Meth in the news 

Drug War

The vice president of Montana’s dominant newspaper publisher is now chairman of the state’s largest advertiser, following the Nov. 16 announcement that Michael Gulledge, vice president of Lee Enterprises and publisher of the Billings Gazette, has been appointed chairman of the Montana Meth Project (MMP).

Billionaire founder Tom Siebel, who launched the MMP in September 2005 as an aggressive statewide media campaign that graphically depicts the consequences of teenage methamphetamine use, announced the leadership change at a state capitol ceremony.

“It’s an honor to serve as chairman of an organization that has developed such an effective and impactful program,” said Gulledge, who’s served on the MMP’s advisory board since its inception. “The Project has done much for Montana’s fight against methamphetamine in a short time.”

Siebel also announced the launch of a $5 million matching grant from the Thomas and Stacey Siebel Foundation to kick off a major capital campaign that will match private and corporate donations in an effort to steer the project toward self-sustainability. He said maintaining the program will cost about $6 million a year, including $2 million in state funding and $2 million in federal funds annually, and that public funding won’t affect the campaign’s graphic approach. Meanwhile, Gov. Schweitzer’s newly proposed budget includes $1 million for a media prevention campaign “such as the Montana Meth Project” and Sen. Max Baucus says he’ll work to secure federal dollars.

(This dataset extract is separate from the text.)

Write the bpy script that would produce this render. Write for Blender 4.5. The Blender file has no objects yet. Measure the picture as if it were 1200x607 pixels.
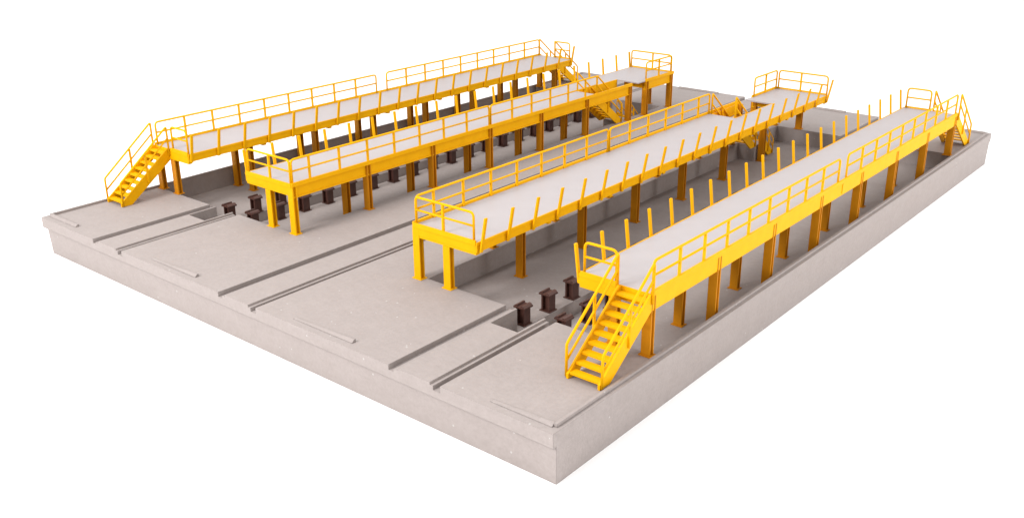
import bpy, bmesh, math
from mathutils import Vector, Matrix

scene = bpy.context.scene
COL = scene.collection

# ------------------------------------------------------------------ camera
cam_d = bpy.data.cameras.new('camera')
cam_d.sensor_fit = 'HORIZONTAL'
cam_d.sensor_width = 36.0
cam_d.lens = 34.9006
cam_d.clip_start = 0.1
cam_d.clip_end = 2000
cam = bpy.data.objects.new('camera', cam_d)
COL.objects.link(cam)
CAM_POS = (9.86916, -13.07728, 10.16805)
YAW, PITCH, ROLL = 2.26406202, -0.380931315, -0.00676868
d = Vector((math.cos(PITCH) * math.cos(YAW), math.cos(PITCH) * math.sin(YAW), math.sin(PITCH)))
r = d.cross(Vector((0, 0, 1))).normalized()
u = r.cross(d)
cr, sr = math.cos(ROLL), math.sin(ROLL)
r, u = cr * r + sr * u, -sr * r + cr * u
M3 = Matrix((r, u, -d)).transposed()
cam.matrix_world = Matrix.Translation(CAM_POS) @ M3.to_4x4()
scene.camera = cam

# ------------------------------------------------------------------ studio light
world = bpy.data.worlds.new('World')
scene.world = world
world.use_nodes = True
bg = world.node_tree.nodes['Background']
# studio dome: bright white ceiling, a little dimmer towards the horizon
wn, wl = world.node_tree.nodes.new, world.node_tree.links.new
w_tc = wn('ShaderNodeTexCoord')
w_sep = wn('ShaderNodeSeparateXYZ')
wl(w_tc.outputs['Generated'], w_sep.inputs['Vector'])
w_map = wn('ShaderNodeMapRange')
w_map.interpolation_type = 'SMOOTHSTEP'
w_map.inputs['From Min'].default_value = 0.1
w_map.inputs['From Max'].default_value = 0.75
w_map.inputs['To Min'].default_value = 1.0
w_map.inputs['To Max'].default_value = 1.5
wl(w_sep.outputs['Z'], w_map.inputs['Value'])
bg.inputs['Color'].default_value = (1.0, 0.995, 0.99, 1)
wl(w_map.outputs['Result'], bg.inputs['Strength'])


def area(name, loc, target, size, power, color):
    l = bpy.data.lights.new(name, 'AREA')
    l.shape = 'SQUARE'
    l.size = size
    l.energy = power
    l.color = color
    o = bpy.data.objects.new(name, l)
    COL.objects.link(o)
    o.location = loc
    o.rotation_euler = (Vector(target) - Vector(loc)).to_track_quat('-Z', 'Y').to_euler()
    return o


area('key_softbox', (-16, 2, 40), (-10, 13, 0), 14, 4300, (1.0, 0.985, 0.965))
area('front_softbox', (-16, -34, 27), (-9, 5, 0), 14, 21500, (1.0, 0.985, 0.975))
area('side_fill', (34, 30, 11), (0, 14, 0), 13, 9500, (1.0, 0.985, 0.975))  # unseen fill lamp, added to brighten the right faces of the base

scene.view_settings.view_transform = 'Standard'
scene.view_settings.look = 'None'
scene.view_settings.exposure = 0.0
scene.view_settings.gamma = 1.0


# ------------------------------------------------------------------ materials
def material(name, rough=0.6, spec=0.4):
    m = bpy.data.materials.new(name)
    m.use_nodes = True
    nt = m.node_tree
    b = nt.nodes['Principled BSDF']
    b.inputs['Roughness'].default_value = rough
    b.inputs['Specular IOR Level'].default_value = spec
    return m, nt, b


def mottled(name, c0, c1, scale, rough, spec=0.35, bump=0.0, bump_scale=40, speck=None, bevel=0.0, grain=0.0):
    m, nt, b = material(name, rough, spec)
    N, L = nt.nodes.new, nt.links.new
    tc = N('ShaderNodeTexCoord')
    geo = N('ShaderNodeNewGeometry')
    n = N('ShaderNodeTexNoise')
    n.inputs['Scale'].default_value = scale
    n.inputs['Detail'].default_value = 6
    n.inputs['Roughness'].default_value = 0.65
    L(geo.outputs['Position'], n.inputs['Vector'])
    ramp = N('ShaderNodeValToRGB')
    ramp.color_ramp.elements[0].position = 0.3
    ramp.color_ramp.elements[1].position = 0.7
    ramp.color_ramp.elements[0].color = (*c0, 1)
    ramp.color_ramp.elements[1].color = (*c1, 1)
    L(n.outputs['Fac'], ramp.inputs['Fac'])
    col = ramp.outputs['Color']
    if grain:
        gn = N('ShaderNodeTexNoise')
        gn.inputs['Scale'].default_value = 9.0
        gn.inputs['Detail'].default_value = 5
        gn.inputs['Roughness'].default_value = 0.8
        L(geo.outputs['Position'], gn.inputs['Vector'])
        gm = N('ShaderNodeMapRange')
        gm.inputs['From Min'].default_value = 0.3
        gm.inputs['From Max'].default_value = 0.7
        gm.inputs['To Min'].default_value = 1 - grain
        gm.inputs['To Max'].default_value = 1 + grain
        L(gn.outputs['Fac'], gm.inputs['Value'])
        vm = N('ShaderNodeVectorMath')
        vm.operation = 'SCALE'
        L(col, vm.inputs[0])
        L(gm.outputs['Result'], vm.inputs['Scale'])
        col = vm.outputs['Vector']
    if speck:
        v = N('ShaderNodeTexVoronoi')
        v.inputs['Scale'].default_value = speck[0]
        L(geo.outputs['Position'], v.inputs['Vector'])
        lt = N('ShaderNodeMath')
        lt.operation = 'LESS_THAN'
        lt.inputs[1].default_value = speck[1]
        L(v.outputs['Distance'], lt.inputs[0])
        gate = N('ShaderNodeTexNoise')
        gate.inputs['Scale'].default_value = 0.9
        L(geo.outputs['Position'], gate.inputs['Vector'])
        gt = N('ShaderNodeMath')
        gt.operation = 'GREATER_THAN'
        gt.inputs[1].default_value = 0.5
        L(gate.outputs['Fac'], gt.inputs[0])
        mu = N('ShaderNodeMath')
        mu.operation = 'MULTIPLY'
        L(lt.outputs[0], mu.inputs[0])
        L(gt.outputs[0], mu.inputs[1])
        mx = N('ShaderNodeMix')
        mx.data_type = 'RGBA'
        L(mu.outputs[0], mx.inputs['Factor'])
        L(col, mx.inputs['A'])
        mx.inputs['B'].default_value = (*speck[2], 1)
        col = mx.outputs['Result']
    L(col, b.inputs['Base Color'])
    nrm = None
    if bevel:
        bv = N('ShaderNodeBevel')
        bv.samples = 4
        bv.inputs['Radius'].default_value = bevel
        nrm = bv.outputs['Normal']
    if bump:
        n2 = N('ShaderNodeTexNoise')
        n2.inputs['Scale'].default_value = bump_scale
        n2.inputs['Detail'].default_value = 3
        L(geo.outputs['Position'], n2.inputs['Vector'])
        bp = N('ShaderNodeBump')
        bp.inputs['Strength'].default_value = bump
        bp.inputs['Distance'].default_value = 0.02
        L(n2.outputs['Fac'], bp.inputs['Height'])
        if nrm:
            L(nrm, bp.inputs['Normal'])
        nrm = bp.outputs['Normal']
    if nrm:
        L(nrm, b.inputs['Normal'])
    return m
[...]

The MMP’s approach has garnered widespread media attention and acclaim from many of Montana’s elected officials, though some drug prevention experts worry the lurid ads mimic other unsuccessful anti-drug campaigns.

Peg Shea, the Missoula-based director of the MMP, says besides bringing on a new leader and launching an ambitious fund-raising campaign, the MMP will unveil its third round of ads and a new attitudes survey to gauge the campaign’s impacts in early 2007.

“It’s the perfect time for us to really own this as a group of Montanans and to see if we’re willing to move forward and sustain this,” Shea says.